水と界面活性剤と、そして撥水剤を混ぜ合わせる。ぐるぐるかき回して、目で見て溶けたと思ったら撥水加工に使ってみる。加工が終われば、あとはテストだ。少なくとも、100回の洗濯に耐えるものにしたい。テストは、1日1、2回の洗濯を繰り返し、撥水機能がどれだけ残っているかを数値として現す。期待通りの数値が出なければ、再び出発点に戻って新しい組み合わせを試す。
いってみれば、同じことを100回でも1000回でも、これぞという結果が出るまで繰り返す。開発とは、忍耐力のいる地道な作業なのだ。
「ある時、かき回している時に撥ねて手にくっついたヤツが、皮膚から剥がれなかったんです。試験する前に『これだ!』と思いました」
「これだ!」で撥水加工をしてみた。加工した布を、毎日洗濯した。100回洗っても、撥水機能は8割ほど残った。これほど長持ちする撥水布は見たことも聞いたこともなかった。
(朝倉染布の試験機。開発の過程で活躍する)
水に溶け込ませたのはフッ素系の水溶性撥水剤と、それまでは危険な有機溶剤にしか溶けなかったシリコン系の撥水剤である。

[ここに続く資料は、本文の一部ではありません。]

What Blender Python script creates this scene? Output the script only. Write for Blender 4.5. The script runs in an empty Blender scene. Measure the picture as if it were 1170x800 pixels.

朝倉染布の技術陣は、撥水剤のエマルジョン化(乳剤化)に成功した。それは、撥水加工から危険な溶剤を排除して加工作業を安全にしただけではない。これまでになかった超高機能の撥水加工技術を作り上げたのである。
開発には2年ほどかかった、と岩崎さんは記憶している。
「うちの技術陣はほんとうに優れ者の集まりです」
と朝倉社長は、当時の開発メンバーへの感謝を隠さない。